STANFORD -- Drinking a cup of your favorite beverage in space can be an educational experience.

You might find that the liquid stays remarkably stable - but inaccessible - on the bottom of the glass. Then again, it just might shoot out the top, leaving the spacecraft filled with little balls of cognac or cabernet.

The behavior of liquids in space is one of the unsolved problems of space travel; NASA, for example, seeks ways to to measure where the fluid would be in the fuel tanks of a spacecraft. And it has numerous ramifications for earthbound engineers as well - in designing storage batteries, bubble memories for computers, protective coatings, oil exploration and even in the design of raincoats.

On the June 17 space shuttle mission, some answers may come from an experiment designed by mathematicians Robert Finn of Stanford University and Paul Concus of the Lawrence Berkeley Laboratory and the University of California, in collaboration with Mark Weislogel of NASA.

Liquids behave in different ways depending on the "contact angle" of the liquid with the wall of the container. According to the classical theory, this angle depends only on the materials, and not on the shape of the vessel, fluid surface or gravity field, Finn said.

Consequently, in space, fluid in a cylindrical glass will just sit on the bottom unmoved unless disturbed. If the vessel has a polygonal cross- section, things get more complicated.

Finn and Concus found that if the contact angle is equal to or above a certain value, the fluid will behave just as if it were in the cylindrical glass.
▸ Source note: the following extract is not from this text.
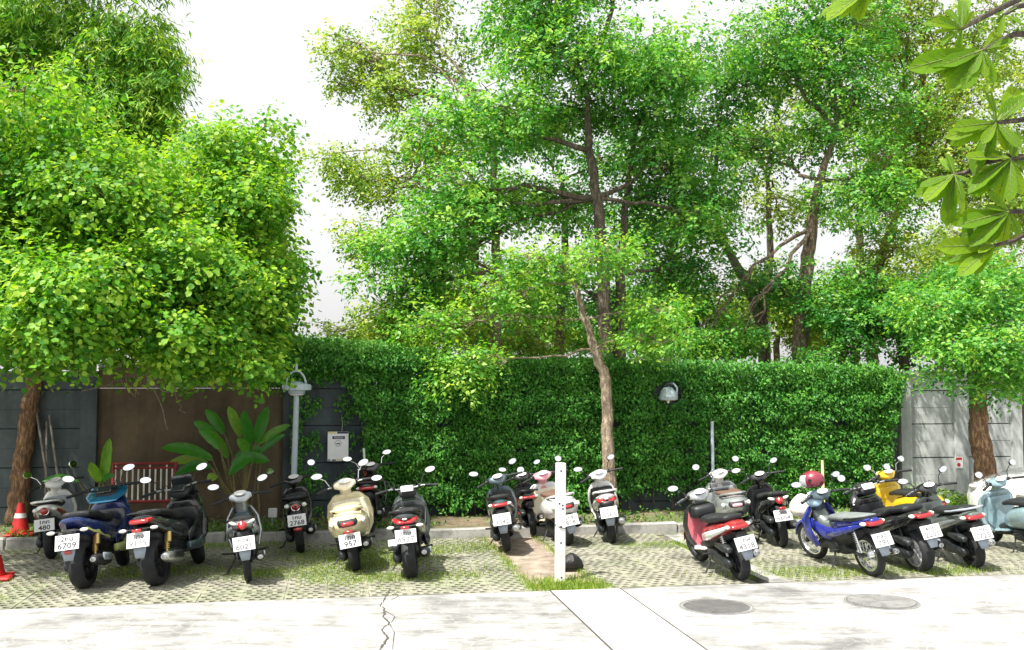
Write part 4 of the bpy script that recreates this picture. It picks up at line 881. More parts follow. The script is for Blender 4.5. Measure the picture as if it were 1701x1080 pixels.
    if flap:
        fl = MB(); fl.add([(-.058, py_+.02, pz_-.03), (.058, py_+.02, pz_-.03), (.06, py_-.01, pz_-.12), (.042, py_-.03, pz_-.21), (-.042, py_-.03, pz_-.21), (-.06, py_-.01, pz_-.12)], [(0, 1, 2, 5), (5, 2, 3, 4)])
        fo = fl.obj('mud_flap', flap, o_); md = fo.modifiers.new('solid', 'SOLIDIFY'); md.thickness = .008
    rp = Matrix.Rotation(-tl, 3, 'X'); pc = Vector((0, py_-.02, pz_)); pl = MB().box(pc, (.112, .003, .088), rp, .002).obj('number_plate', 'plate', root) if plate else None
    if pl: MB().box(pc+rp @ Vector((0, .012, .02)), (.06, .009, .05), rp).obj('bracket', 'matte', pl)
    for k, ln in enumerate(plate.split('/') if plate else []):
        me = text_mesh(ln, 'lettering', .085 if k else .068, ink); lo = bpy.data.objects.new('lettering', me); COL.objects.link(lo); lo.parent = pl
        lo.location = pc+rp @ Vector((0, -.0042, -.042 if k else .038)); lo.rotation_euler = (R(90)-tl, 0, 0); lo.scale = (1.05, 1.1, 1)
    if plate_light: MB().box(pc+Vector((0, -.005, .11)), (.045, .02, .02), None, .008).obj('reflector', 'red', root)
    def lens(nm, m, c, h, rot=None, par=root): return MB().ell(c, h, rot, 14, 8).obj(nm, m, par)
    if tail == 'center':
        l_ = MB().loft([(y2+.05, z2-.005, .055, .05), (y2-.03, z2-.02, .052, .055), (y2-.05, z2-.03, .035, .04)], 8, 2.0).obj('tail_light', 'red', root)
        for sx in (-1, 1): lens('indicator', 'clear', (sx*.085, y2+.045, z2+.012), (.055, .05, .026), Matrix.Rotation(sx*-.35, 3, 'Y'))
    elif tail == 'wide':
        MB().loft([(y2+.10, z2-.03, .115, .035), (y2+.02, z2-.03, .11, .034), (y2-.03, z2-.035, .095, .026)], 14, 3.2).obj('tail_light', 'red', root)
        if ind == 'in':
            for sx in (-1, 1): lens('indicator', 'clear', (sx*.115, y2+.06, z2-.03), (.035, .05, .026))
    elif tail == 'vee':
        for sx in (-1, 1): MB().loft([(y2+.12, z2-.05, .03, .035, 0, sx*.11), (y2+.03, z2-.06, .045, .03, 0, sx*.075), (y2-.01, z2-.075, .05, .02, 0, sx*.035)], 10, 2.4).obj('tail_light', 'red', root)
        lens('indicator', 'clear', (0, y2-.0, z2-.03), (.03, .03, .016))
    elif tail == 'round':
        tz = z2-.05; MB().lathe([(.02, .045), (-.035, .045), (-.045, .03), (-.048, .001)], (0, y2+.0, tz), 'Y', 20).obj('tail_light', 'red', root)
        MB().lathe([(.01, .045), (-.02, .060), (-.035, .055), (-.03, .045)], (0, y2+.0, tz), 'Y', 20, True).obj('light_ring', 'chrome', root)
        for sx in (-1, 1): lens('indicator', 'clear', (sx*.105, y2+.05, tz+.015), (.035, .045, .035))
        if emblem: MB().ell((0, y2-.052, tz), (.014, .006, .03)).obj('emblem', 'ink', root)
    elif tail == 'retro':
        tz = z2+.03; l_ = MB().loft([(y2-.02, tz, .11, .055), (y2-.055, tz-.01, .10, .045)], 10, 3.5).obj('light_frame', 'matte', root)
        MB().loft([(y2-.05, tz-.012, .075, .032), (y2-.085, tz-.016, .065, .024)], 10, 3.5).obj('tail_light', 'red' if emblem != 'pink' else 'p_rose', root)
        for sx in (-1, 1): lens('indicator', 'clear', (sx*.17, y2+.04, tz-.01), (.025, .05, .04))
    if ind == 'stalk':
        for sx in (-1, 1):
            MB().tube([(sx*.03, y2-.03, z2-.12), (sx*.13, y2-.05, z2-.115)], .008, 6).obj('indicator_stalk', 'matte', root); lens('indicator', 'clear', (sx*.155, y2-.055, z2-.115), (.04, .022, .022))
    # front: leg shield, nose, floor
    sw = K['shield']
    if kind == 'under':
        ls = MB()
        for sx in (-1, 1): ls.loft([(ys-.06, .30, .012, .05, 60, sx*.15), (ys+.04, .48, .016, .10, 66, sx*.19), (ys+.10, .68, .02, .10, 70, sx*.17), (ys+.06, .84, .02, .06, 75, sx*.10)], 10, 2.6)
        ls.obj('leg_shield', body, root)
        MB().loft([(.62, .56, .06, .10), (ys-.12, .54, .085, .12), (ys+.02, .66, .10, .13), (ys+.06, .82, .09, .06)], 12, 2.6).obj('frame_cover', inner, root)
        for sx in (-1, 1): MB().loft([(.50, .50, .014, .09, -15, sx*.095), (.72, .52, .016, .10, -20, sx*.12), (ys, .60, .012, .11, -25, sx*.14)], 10, 2.4).obj('side_cover', body2, root)
    else:
        MB().loft([(ys+.00, .27, sw*.62, .05, 80), (ys+.08, .42, sw*.92, .055, 82), (ys+.10, .60, sw, .06, 85), (ys+.06, .78, sw*.88, .065, 92), (ys+.02, .88, sw*.6, .06, 98)], 18, 3.0).obj('leg_shield', shield_m or body, root)
        MB().loft([(ys-.045, .30, sw*.50, .022, 80), (ys+.005, .45, sw*.78, .026, 82), (ys+.025, .62, sw*.84, .03, 86), (ys-.01, .80, sw*.7, .03, 94)], 16, 3.0).obj('inner_shield', inner, root)
        MB().loft([(ys+.13, .50, sw*.55, .10), (ys+.26, .58, sw*.42, .10), (ys+.33, .62, sw*.2, .05)], 14, 2.6).obj('nose', body2, root)
        if K['floor']:
            fl_ = MB().loft([(.62, .30, .14, .045), (.85, .275, .165, .04), (ys+.02, .285, .13, .045)], 14, 4).obj('floorboard', 'matte', root)
            MB().loft([(.60, .34, .165, .02), (.85, .305, .185, .018), (ys, .32, .155, .02)], 14, 4).obj('floor_trim', body2, fl_)
        else:
            MB().loft([(.70, .50, .13, .17), (.88, .46, .13, .17), (ys+.03, .52, .12, .18)], 14, 2.8).obj('tunnel', inner, root)
            for sx in (-1, 1): MB().loft([(.55, .36, .03, .05, 0, sx*.18), (.8, .33, .035, .06, 0, sx*.19), (ys+.04, .36, .03, .08, 0, sx*.17)], 10, 3).obj('running_board', body2, root)
            for sx in (-1, 1): MB().loft([(.60, .47, .012, .06, 0, sx*.17), (.85, .55, .014, .08, 0, sx*.185), (ys+.05, .68, .012, .09, 0, sx*.19)], 10, 2.6).obj('side_fairing', body, root)
    # handlebar, cover, controls, gauge
    bz, bw, by = K['barz'], K['barw'], ys-.06
    hb = MB().tube([(-bw, by-.10, bz-.02), (-bw*.55, by-.03, bz), (-bw*.25, by+.02, bz-.02), (0, by+.03, bz-.035), (bw*.25, by+.02, bz-.02), (bw*.55, by-.03, bz), (bw, by-.10, bz-.02)], .0125, 8).xf(X).obj('handlebar', bars if bars != 'black' else 'matte', root)
    for sx in (-1, 1):
        MB().tube([(sx*bw*.62, by-.04, bz-.003), (sx*bw, by-.10, bz-.02), (sx*(bw+.012), by-.103, bz-.021)], [.019, .0185, .021], 8).xf(X).obj('grip', 'rubber', hb)
        MB().tube([(sx*bw*.45, by+.04, bz-.01), (sx*bw*.62, by+.05, bz-.015), (sx*bw*.98, by-.02, bz-.035)], [.009, .007, .006], 6).xf(X).obj('brake_lever', 'alloy', hb)
        MB().box((sx*bw*.47, by-.005, bz), (.032, .022, .024), None, .008).xf(X).obj('switch_block', 'black', hb)
    if kind == 'maxi':
        MB().loft([(by-.01, bz-.10, .10, .05, 10), (by+.06, bz-.05, .12, .06, 10), (by+.16, bz-.03, .11, .05, 10)], 14, 2.8).xf(X if False else I).obj('dash', 'matte', root)
        MB().box((0, by-.02, bz-.02), (.075, .012, .05), Matrix.Rotation(R(-38), 3, 'X'), .01).obj('gauge', gauge if gauge != 'clear' else 'screen', root)
        MB().loft([(ys+.05, .80, sw*.9, .06, 60), (ys+.16, .90, sw*.72, .07, 50), (ys+.22, .96, sw*.42, .05, 40)], 14, 2.6).obj('front_cowl', body, root)
    else:
        cv = MB().loft([(by-.055, bz-.035, .085, .045, 0), (by-.02, bz-.005, .135, .06, 0), (by+.06, bz+.0, .13, .065, 0), (by+.14, bz-.03, .095, .055, 0)], 16, 2.4).xf(X).obj('handlebar_cover', headset, root)
        MB().lathe([(0, .001), (0, .058), (-.012, .062)], (0, 0, 0), 'Y', 18).xf(X @ Matrix.Translation((0, by-.045, bz+.045)) @ Matrix.Rotation(R(-50), 4, 'X') @ Matrix.Diagonal((1.15, 1, .75, 1))).obj('gauge', gauge, cv)
        MB().loft([(ys+.04, .80, .07, .07, 90), (ys+.02, .90, .065, .06, 90), (by+.03, bz-.06, .07, .06, 90)], 12, 2.4).xf(X).obj('steering_neck', headset, root)
        MB().ell((0, by+.155, bz-.02), (.075, .04, .055)).xf(X).obj('headlight', 'clear', cv)
    if screen:
        vs_ = []; N = 5
        for i in range(N+1):
            for sx in (-1, -.5, 0, .5, 1): tt = i/N; vs_.append((sx*(.15-.04*tt), ys+.24-.12*tt-abs(sx)*.05, .96+.27*tt))
        so_ = MB().add(vs_, [(i*5+j, i*5+j+1, (i+1)*5+j+1, (i+1)*5+j) for i in range(N) for j in range(4)]).obj('windscreen', 'screen', root); md = so_.modifiers.new('solid', 'SOLIDIFY'); md.thickness = .004
    # mirrors
    for sx in (-1, 1):
        b0 = Vector((sx*bw*.50, by+.0, bz+.015)); msz_ = msz*.86; c = Vector((sx*(bw*.86), by+.02, bz+.20)); ro = Matrix.Rotation(R(random.uniform(-22, -9)), 3, 'X') @ Matrix.Rotation(sx*R(random.uniform(0, 14)), 3, 'Z') @ Matrix.Rotation(sx*R(random.uniform(-26, -4)), 3, 'Y'); c += Vector((sx*random.uniform(-.02, .02), 0, random.uniform(-.025, .02)))
        mo = MB().ell(c, ((.078 if mirror == 'oval' else .062)*msz_, .022, (.050 if mirror == 'oval' else .062)*msz_), ro, 16, 8).xf(X).obj('mirror', 'black' if mirror_stem == 'black' else mirror_stem, root)
        MB().tube([b0, b0+Vector((sx*.03, .02, .10)), c+Vector((-sx*.02, .018, -.03)), c+Vector((0, .015, 0))], .006, 6).xf(X).obj('mirror_stem', mirror_stem, mo)
        MB().add([c+ro @ Vector((.072*msz_*(1 if mirror == 'oval' else .8)*math.cos(k*math.pi/10), -.0235+.006*math.cos(0), (.045 if mirror == 'oval' else .057)*msz_*math.sin(k*math.pi/10))) for k in range(20)], [tuple(range(20))]).xf(X @ Matrix.Translation((0, -.006, 0))).obj('mirror_glass', 'mirror', mo, False)
    # control cables sweeping from the bar into the neck
    for sx, dx in ((-1, .03), (1, .05)):
        MB().tube([(sx*bw*.42, by+.02, bz), (sx*(bw*.36), by+.13, bz+.02+dx), (sx*bw*.2, by+.2, bz-.06), (sx*.04, ys+.13, .80)], .0045, 5).xf(X).obj('cable', 'rubber', root)
    # side stand on the left
    lz = math.tan(R(lean))*.22/.87
    MB().tube([(-.10, .55, .27), (-.17, .50, .14), (-.23, .47, max(.0, lz)+.012), (-.27, .46, max(0, lz)+.012)], [.012, .011, .010, .014], 6).obj('side_stand', 'matte', root)
    for sx in (-1, 1): MB().tube([(sx*.12, .42, .31), (sx*.25, .40, .33)], [.013, .015], 8).obj('foot_peg', 'rubber', root)
    if basket:
        MB().loft([(ys-.14, .80, .14, .09, 0), (ys-.02, .80, .15, .10, 0)], 14, 4).obj('storage_pouch', 'seat', root)
    if extra: extra(root, K)
    return root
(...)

If it's less than that, "the liquid rises in the corners, to infinity or to the top of the container, which ever comes first," Finn said.

The first verification of this behavior came in an experiment performed in a "drop tower" at NASA's Lewis Space Center in Cleveland. The tower is actually a hole bored into the ground from which the air was evacuated. Two containers with fluid and a camera were dropped down the hole on tracks, achieving about five seconds of free fall.

The containers were identical, but the fluids (mixtures of alcohol and water) differed, leading to different contact angles that straddled the critical one. In one container, the liquid remained on the bottom; in the other vessel, it shot up to the top.

New and more sophisticated experiments, to be conducted under the joint auspices of NASA and the European Space Agency in the next several years, have been designed in collaboration with Bruce Fisher, who did his work while part of Stanford's Undergraduate Research Program and is now at Massachusetts Institute of Technology. The new experiments are expected to give new insights into the intrinsic significance of the contact angle, a significance that has often been questioned because of the great difficulty in obtaining repeatable measurements.

The June experiment aboard the U.S. Microgravity Laboratory (USML- 1) will involve a circular cylinder with a small symmetric bulge of precisely determined shape. The cylinder will be closed at top and bottom and filled partly into the bulge with a carefully chosen fluid in such a way that researchers can find an infinite number of exact solutions to the equations, as determined by the contact angle.